## SHORT PROBLEM
Without including the pictures, copy out every line below.

## RECORDS SUPPLIED
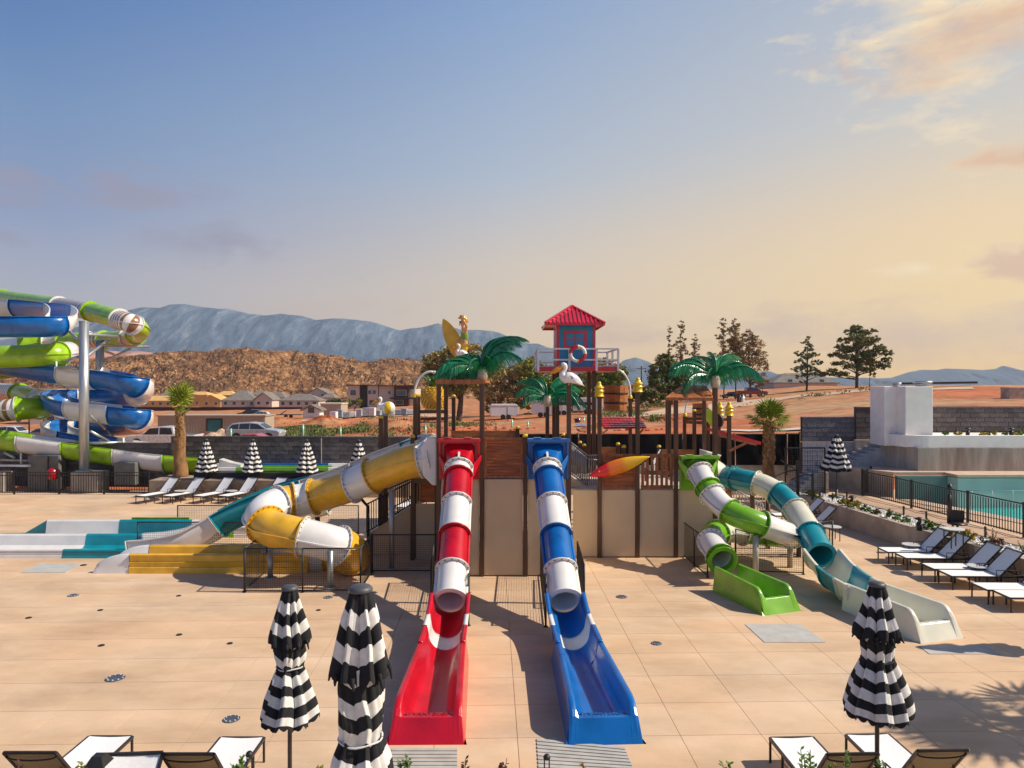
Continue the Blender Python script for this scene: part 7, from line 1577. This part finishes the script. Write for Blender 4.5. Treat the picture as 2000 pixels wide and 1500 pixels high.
# ================= umbrellas =================
CAPM = M('grey_umbrella_cap', (.07,.075,.085), rough=.5); POLE = M('dark_umbrella_pole', (.045,.045,.05), rough=.4, metal=.4); CORD = M('white_cord', (.6,.6,.6), rough=.8)
def canopy(mb, prof, c, stripe, folds=8, amp=.28, seed=0, n=112, off=0, scallop=.04, chev=.075):
    """folded cloth tube: prof = [(s,r)] from top; rows follow the stripes"""
    rnd = random.Random(seed); L = prof[-1][0]; s0 = prof[0][0]; rows = []; ns = int(round((L-s0)/stripe)); sub = 5
    ph = rnd.uniform(0, 6); jit = [rnd.uniform(.7, 1.35) for _ in range(folds*2)]; b = len(mb.v); k = ns*sub
    for i in range(k+1):
        s = s0+(L-s0)*i/k; r = interp(prof, s)
        for j in range(n):
            th = 2*math.pi*j/n; q = (th*folds/math.pi+ph) % (2*folds); f = abs(math.sin(q*math.pi/2*1.0)); f = f**.55; f = f*jit[int(q) % (folds*2)]
            grow = min(1, (s-s0)/.25+.25); rr = r*(1-amp*grow+amp*1.5*f*grow)*(1+.13*noise.noise(Vector((math.cos(th)*2, math.sin(th)*2, s*3+seed))))
            z = -s-chev*(1-f)*grow*1.0+.012*noise.noise(Vector((th*2, s*5, seed)))
            if i == k: z -= scallop*abs(math.sin(th*folds*1.5))
            tw = .4*noise.noise(Vector((s*2.2, seed, 1)))
            mb.v.append((c[0]+rr*math.cos(th+tw), c[1]+rr*math.sin(th+tw), c[2]+z))
    for i in range(k):
        st = 0 if i >= k-1 else (i//sub+off) % 2
        for j in range(n): mb.f.append((b+i*n+j, b+i*n+(j+1) % n, b+(i+1)*n+(j+1) % n, b+(i+1)*n+j)); mb.m.append(st); mb.sm.append(True)
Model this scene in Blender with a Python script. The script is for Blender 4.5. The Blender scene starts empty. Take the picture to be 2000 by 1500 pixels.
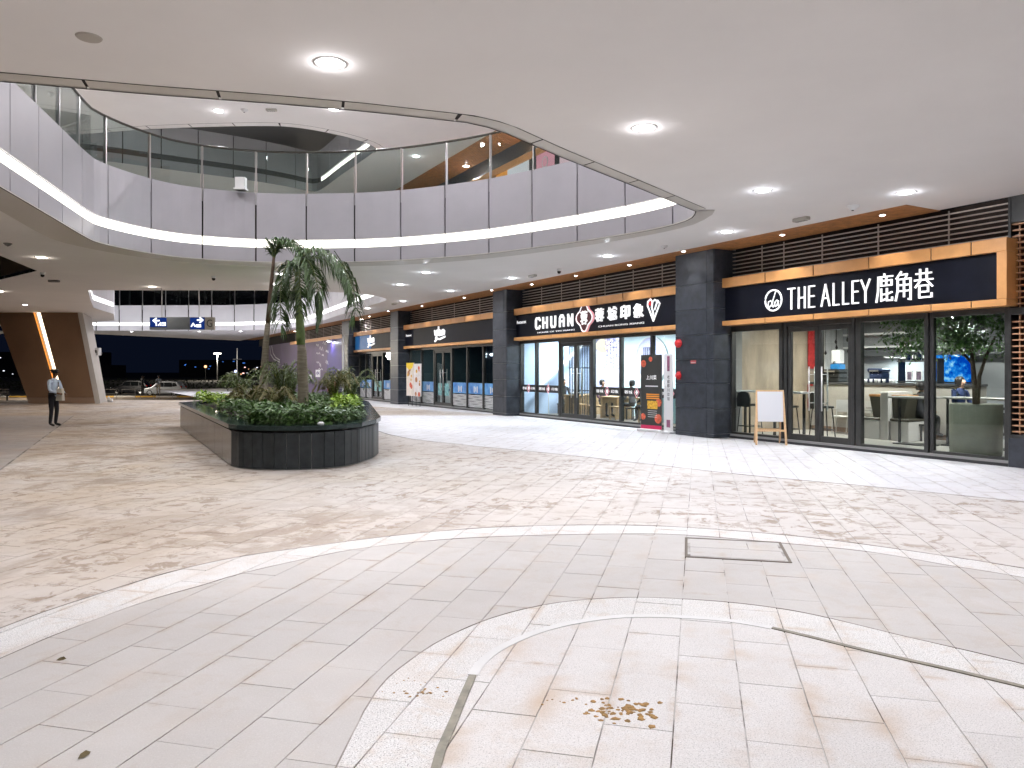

## ANSWER TO THIS PROBLEM
Continue the Blender Python script for this scene: part 7, from line 1577. This part finishes the script. Write for Blender 4.5. Treat the picture as 2000 pixels wide and 1500 pixels high.
# ================= umbrellas =================
CAPM = M('grey_umbrella_cap', (.07,.075,.085), rough=.5); POLE = M('dark_umbrella_pole', (.045,.045,.05), rough=.4, metal=.4); CORD = M('white_cord', (.6,.6,.6), rough=.8)
def canopy(mb, prof, c, stripe, folds=8, amp=.28, seed=0, n=112, off=0, scallop=.04, chev=.075):
    """folded cloth tube: prof = [(s,r)] from top; rows follow the stripes"""
    rnd = random.Random(seed); L = prof[-1][0]; s0 = prof[0][0]; rows = []; ns = int(round((L-s0)/stripe)); sub = 5
    ph = rnd.uniform(0, 6); jit = [rnd.uniform(.7, 1.35) for _ in range(folds*2)]; b = len(mb.v); k = ns*sub
    for i in range(k+1):
        s = s0+(L-s0)*i/k; r = interp(prof, s)
        for j in range(n):
            th = 2*math.pi*j/n; q = (th*folds/math.pi+ph) % (2*folds); f = abs(math.sin(q*math.pi/2*1.0)); f = f**.55; f = f*jit[int(q) % (folds*2)]
            grow = min(1, (s-s0)/.25+.25); rr = r*(1-amp*grow+amp*1.5*f*grow)*(1+.13*noise.noise(Vector((math.cos(th)*2, math.sin(th)*2, s*3+seed))))
            z = -s-chev*(1-f)*grow*1.0+.012*noise.noise(Vector((th*2, s*5, seed)))
            if i == k: z -= scallop*abs(math.sin(th*folds*1.5))
            tw = .4*noise.noise(Vector((s*2.2, seed, 1)))
            mb.v.append((c[0]+rr*math.cos(th+tw), c[1]+rr*math.sin(th+tw), c[2]+z))
    for i in range(k):
        st = 0 if i >= k-1 else (i//sub+off) % 2
        for j in range(n): mb.f.append((b+i*n+j, b+i*n+(j+1) % n, b+(i+1)*n+(j+1) % n, b+(i+1)*n+j)); mb.m.append(st); mb.sm.append(True)
Model this scene in Blender with a Python script. The script is for Blender 4.5. The Blender scene starts empty. Take the picture to be 2000 by 1500 pixels.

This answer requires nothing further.